Friday, July 20, 2012

Just a touch blue...

Ivan and Annie in Jamaica VT August 2011

My brother's son and his long time girlfriend are getting married tomorrow in Vermont and none of the Smith aunts have been invited.  Only his half sister has been invited-- that is to say only his half sister has escaped the wrath of his mother.  Since Brian died almost eight years ago, I feel this might be a good time to bury the hatchet but I guess not...  I thought I was okay with being excluded and am surprised to find myself feeling sad.  I have thought of them often today and will do so again tomorrow but I won't have much leisure to fret.  Eliza and I and Baby William (I should say Toddler William) are scheduled to drive from Maine to Greenfield and a six hour drive with a 19 month old is enough distraction for anyone.

 
Soon William will be writing a blog of his own.  He is already an adept at the iPad-- turns it on, swipes to unlock, chooses Chuzzle and dabs madly at the game-- or he chooses Plants vs Zombies and makes monster noises while the zombies have their way with the plants.

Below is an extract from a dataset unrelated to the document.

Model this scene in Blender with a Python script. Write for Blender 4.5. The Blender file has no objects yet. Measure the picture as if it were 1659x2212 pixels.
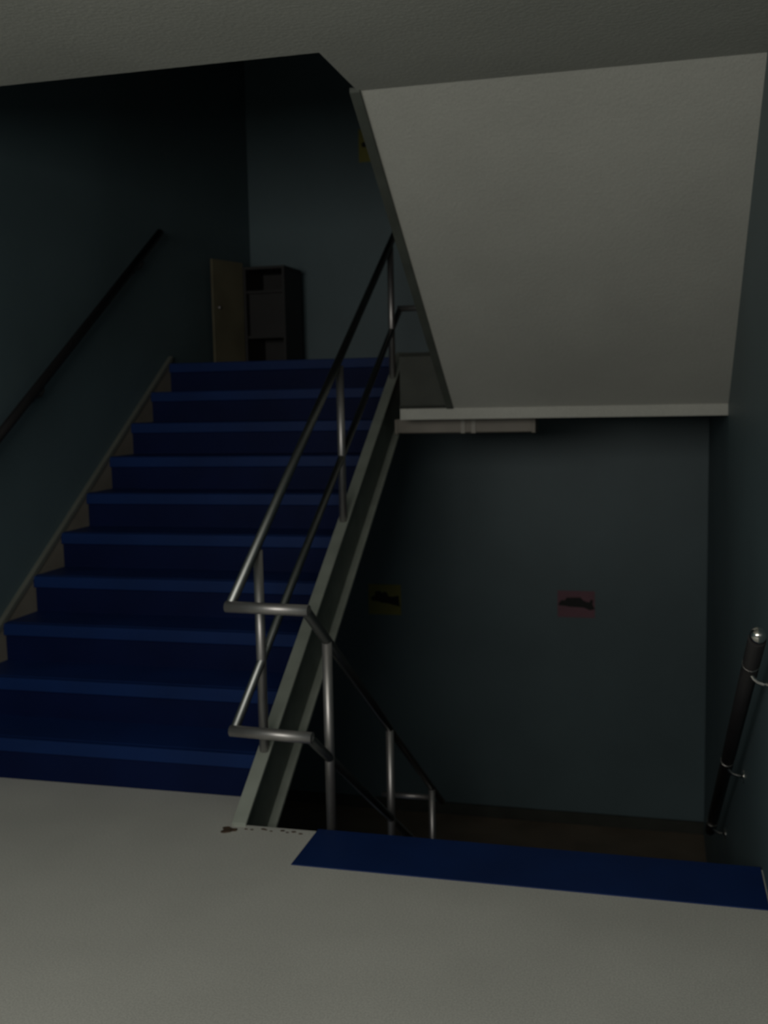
import bpy, bmesh, math, random
from mathutils import Vector, Matrix
random.seed(4)
C = bpy.context.scene.collection
# ---------------- camera ----------------
F_PX, YAW, PITCH, ROLL = 2292.77, -14.5249, -6.2112, -1.1507
EYE = 1.5816
def setup_camera():
    y, p, q = map(math.radians, (YAW, PITCH, ROLL))
    fwd = Vector((math.sin(y)*math.cos(p), math.cos(y)*math.cos(p), math.sin(p)))
    right = Vector((math.cos(y), -math.sin(y), 0)); up = right.cross(fwd)
    r2 = right*math.cos(q)+up*math.sin(q); u2 = up*math.cos(q)-right*math.sin(q)
    cd = bpy.data.cameras.new('camera'); co = bpy.data.objects.new('camera', cd); C.objects.link(co)
    m = Matrix((r2, u2, -fwd)).transposed().to_4x4(); m.translation = (0, 0, EYE)
    co.matrix_world = m
    cd.sensor_fit = 'HORIZONTAL'; cd.sensor_width = 36; cd.lens = F_PX*36/1659
    cd.dof.use_dof = True; cd.dof.focus_distance = 1.5; cd.dof.aperture_fstop = 10   # the soft focus of a phone in the dark
    cd.clip_start = .05; cd.clip_end = 100
    bpy.context.scene.camera = co
setup_camera()
# ---------------- world, light, exposure ----------------
w = bpy.data.worlds.new('dusk_sky'); bpy.context.scene.world = w; w.use_nodes = True
w.node_tree.nodes['Background'].inputs[0].default_value = (.75, .85, 1, 1)
w.node_tree.nodes['Background'].inputs[1].default_value = .05
def area(name, loc, rot, sx, sy, power, col):
    l = bpy.data.lights.new(name, 'AREA'); l.shape = 'RECTANGLE'; l.size = sx; l.size_y = sy
    l.energy = power; l.color = col
    o = bpy.data.objects.new(name, l); o.location = loc; o.rotation_euler = rot; C.objects.link(o); return o
# daylight coming through the hall window behind the viewer
area('window_daylight', (-1.2, -.94, 2.1), (math.pi/2, 0, 0), 2.3, .95, 50.0, (1, .97, .9))
vs = bpy.context.scene.view_settings
vs.view_transform = 'Standard'; vs.look = 'None'; vs.exposure = 0; vs.gamma = 1; vs.use_curve_mapping = False
# ---------------- dimensions ----------------
XL, XR = -3.029, .346            # side walls
YB, YN = 7.772, -.9             # back wall, wall behind the viewer
R_, T_ = .1815, .271             # riser, tread
SL = R_/T_
Y0 = 3.823                       # first riser of the flight going up
YE = 3.560                       # floor edge at the well
XS = -1.5                        # left flight channel centre
XG = -1.2                        # right flight channel centre
ZLAND = 10*R_; ZLOW = -9*R_
def nz_up(y): return R_+(y-Y0)*SL          # nosing line, left flight up
def nz_dn(y): return -(y-YE)*SL            # nosing line, right flight down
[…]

Today marks two years since I made the decision to become a vegetarian and this picture says why.  I always enjoyed eating meat and probably still would but factory farming is appalling and I cannot let it be done on my account.  Not eating meat has been much easier than I expected it would be-- wish I could be as successful with other dietary restrictions!
John periodically suggests that I might eat local meat raised more humanely but the longer I avoid meat the less I want to go back to it.







This is only the third (or fourth) double pinochle I have seen in all my years of playing.   Michael got it the other night here in Northport.  We played two rounds on each of two evenings and I had only one hand good enough to bid on--  I got aces around and lots of hearts.